Copy all the material that follows, keeping every character the same.
Start of GIVEN ENTRIES
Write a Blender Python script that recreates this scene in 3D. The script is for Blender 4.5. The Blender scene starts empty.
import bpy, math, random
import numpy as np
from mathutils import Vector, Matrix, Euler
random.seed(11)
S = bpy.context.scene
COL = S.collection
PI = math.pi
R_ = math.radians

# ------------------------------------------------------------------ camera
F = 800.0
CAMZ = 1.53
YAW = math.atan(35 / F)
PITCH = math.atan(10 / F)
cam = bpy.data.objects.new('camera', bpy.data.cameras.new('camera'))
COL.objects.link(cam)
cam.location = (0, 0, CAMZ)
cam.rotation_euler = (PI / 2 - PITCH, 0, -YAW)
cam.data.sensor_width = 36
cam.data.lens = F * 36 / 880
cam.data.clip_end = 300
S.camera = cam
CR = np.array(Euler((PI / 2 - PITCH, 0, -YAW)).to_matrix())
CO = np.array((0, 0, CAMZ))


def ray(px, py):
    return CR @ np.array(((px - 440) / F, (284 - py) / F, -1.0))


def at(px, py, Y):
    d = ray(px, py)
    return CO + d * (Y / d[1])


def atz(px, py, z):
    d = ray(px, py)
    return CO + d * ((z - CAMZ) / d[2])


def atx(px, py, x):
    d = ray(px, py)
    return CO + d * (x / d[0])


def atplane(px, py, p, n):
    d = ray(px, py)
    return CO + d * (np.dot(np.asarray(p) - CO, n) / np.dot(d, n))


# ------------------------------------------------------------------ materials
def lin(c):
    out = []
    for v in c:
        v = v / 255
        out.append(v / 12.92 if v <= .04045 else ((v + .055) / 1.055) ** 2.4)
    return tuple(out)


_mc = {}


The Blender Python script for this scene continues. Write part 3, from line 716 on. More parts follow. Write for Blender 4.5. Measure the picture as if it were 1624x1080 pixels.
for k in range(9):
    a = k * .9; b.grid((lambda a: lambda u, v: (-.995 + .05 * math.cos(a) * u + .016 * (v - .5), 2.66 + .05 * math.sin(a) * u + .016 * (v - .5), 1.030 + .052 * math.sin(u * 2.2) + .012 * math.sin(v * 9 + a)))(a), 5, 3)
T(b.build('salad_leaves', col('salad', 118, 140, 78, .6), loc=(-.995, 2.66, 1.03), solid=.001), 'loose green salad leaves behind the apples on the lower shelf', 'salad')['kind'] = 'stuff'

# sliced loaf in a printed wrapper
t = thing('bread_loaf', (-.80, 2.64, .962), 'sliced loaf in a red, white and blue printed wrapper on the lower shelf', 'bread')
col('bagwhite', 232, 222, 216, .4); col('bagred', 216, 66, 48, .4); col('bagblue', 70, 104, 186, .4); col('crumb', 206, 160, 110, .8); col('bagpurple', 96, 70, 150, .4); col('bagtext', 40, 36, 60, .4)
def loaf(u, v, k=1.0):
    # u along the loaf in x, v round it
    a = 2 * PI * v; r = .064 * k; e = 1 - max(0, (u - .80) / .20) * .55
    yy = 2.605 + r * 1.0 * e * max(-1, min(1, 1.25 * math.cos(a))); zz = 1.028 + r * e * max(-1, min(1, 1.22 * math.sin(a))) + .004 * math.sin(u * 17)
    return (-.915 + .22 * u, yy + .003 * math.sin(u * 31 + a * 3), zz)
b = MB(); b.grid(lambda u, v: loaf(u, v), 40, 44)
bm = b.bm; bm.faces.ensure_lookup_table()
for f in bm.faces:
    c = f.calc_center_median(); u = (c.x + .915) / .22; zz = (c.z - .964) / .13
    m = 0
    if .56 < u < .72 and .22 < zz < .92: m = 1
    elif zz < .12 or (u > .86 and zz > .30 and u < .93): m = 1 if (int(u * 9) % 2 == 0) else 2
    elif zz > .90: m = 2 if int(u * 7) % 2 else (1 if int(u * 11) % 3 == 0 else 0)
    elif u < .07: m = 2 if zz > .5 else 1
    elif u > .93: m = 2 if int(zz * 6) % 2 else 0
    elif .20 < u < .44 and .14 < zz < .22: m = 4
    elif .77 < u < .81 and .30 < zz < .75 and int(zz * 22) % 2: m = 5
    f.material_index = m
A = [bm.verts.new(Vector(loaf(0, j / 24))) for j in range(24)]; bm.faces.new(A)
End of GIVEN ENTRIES
## [OUTPUT FOR THIS TASK]
Write a Blender Python script that recreates this scene in 3D. The script is for Blender 4.5. The Blender scene starts empty.
import bpy, math, random
import numpy as np
from mathutils import Vector, Matrix, Euler
random.seed(11)
S = bpy.context.scene
COL = S.collection
PI = math.pi
R_ = math.radians

# ------------------------------------------------------------------ camera
F = 800.0
CAMZ = 1.53
YAW = math.atan(35 / F)
PITCH = math.atan(10 / F)
cam = bpy.data.objects.new('camera', bpy.data.cameras.new('camera'))
COL.objects.link(cam)
cam.location = (0, 0, CAMZ)
cam.rotation_euler = (PI / 2 - PITCH, 0, -YAW)
cam.data.sensor_width = 36
cam.data.lens = F * 36 / 880
cam.data.clip_end = 300
S.camera = cam
CR = np.array(Euler((PI / 2 - PITCH, 0, -YAW)).to_matrix())
CO = np.array((0, 0, CAMZ))


def ray(px, py):
    return CR @ np.array(((px - 440) / F, (284 - py) / F, -1.0))


def at(px, py, Y):
    d = ray(px, py)
    return CO + d * (Y / d[1])


def atz(px, py, z):
    d = ray(px, py)
    return CO + d * ((z - CAMZ) / d[2])


def atx(px, py, x):
    d = ray(px, py)
    return CO + d * (x / d[0])


def atplane(px, py, p, n):
    d = ray(px, py)
    return CO + d * (np.dot(np.asarray(p) - CO, n) / np.dot(d, n))


# ------------------------------------------------------------------ materials
def lin(c):
    out = []
    for v in c:
        v = v / 255
        out.append(v / 12.92 if v <= .04045 else ((v + .055) / 1.055) ** 2.4)
    return tuple(out)


_mc = {}


The Blender Python script for this scene continues. Write part 3, from line 716 on. More parts follow. Write for Blender 4.5. Measure the picture as if it were 1624x1080 pixels.
for k in range(9):
    a = k * .9; b.grid((lambda a: lambda u, v: (-.995 + .05 * math.cos(a) * u + .016 * (v - .5), 2.66 + .05 * math.sin(a) * u + .016 * (v - .5), 1.030 + .052 * math.sin(u * 2.2) + .012 * math.sin(v * 9 + a)))(a), 5, 3)
T(b.build('salad_leaves', col('salad', 118, 140, 78, .6), loc=(-.995, 2.66, 1.03), solid=.001), 'loose green salad leaves behind the apples on the lower shelf', 'salad')['kind'] = 'stuff'

# sliced loaf in a printed wrapper
t = thing('bread_loaf', (-.80, 2.64, .962), 'sliced loaf in a red, white and blue printed wrapper on the lower shelf', 'bread')
col('bagwhite', 232, 222, 216, .4); col('bagred', 216, 66, 48, .4); col('bagblue', 70, 104, 186, .4); col('crumb', 206, 160, 110, .8); col('bagpurple', 96, 70, 150, .4); col('bagtext', 40, 36, 60, .4)
def loaf(u, v, k=1.0):
    # u along the loaf in x, v round it
    a = 2 * PI * v; r = .064 * k; e = 1 - max(0, (u - .80) / .20) * .55
    yy = 2.605 + r * 1.0 * e * max(-1, min(1, 1.25 * math.cos(a))); zz = 1.028 + r * e * max(-1, min(1, 1.22 * math.sin(a))) + .004 * math.sin(u * 17)
    return (-.915 + .22 * u, yy + .003 * math.sin(u * 31 + a * 3), zz)
b = MB(); b.grid(lambda u, v: loaf(u, v), 40, 44)
bm = b.bm; bm.faces.ensure_lookup_table()
for f in bm.faces:
    c = f.calc_center_median(); u = (c.x + .915) / .22; zz = (c.z - .964) / .13
    m = 0
    if .56 < u < .72 and .22 < zz < .92: m = 1
    elif zz < .12 or (u > .86 and zz > .30 and u < .93): m = 1 if (int(u * 9) % 2 == 0) else 2
    elif zz > .90: m = 2 if int(u * 7) % 2 else (1 if int(u * 11) % 3 == 0 else 0)
    elif u < .07: m = 2 if zz > .5 else 1
    elif u > .93: m = 2 if int(zz * 6) % 2 else 0
    elif .20 < u < .44 and .14 < zz < .22: m = 4
    elif .77 < u < .81 and .30 < zz < .75 and int(zz * 22) % 2: m = 5
    f.material_index = m
A = [bm.verts.new(Vector(loaf(0, j / 24))) for j in range(24)]; bm.faces.new(A)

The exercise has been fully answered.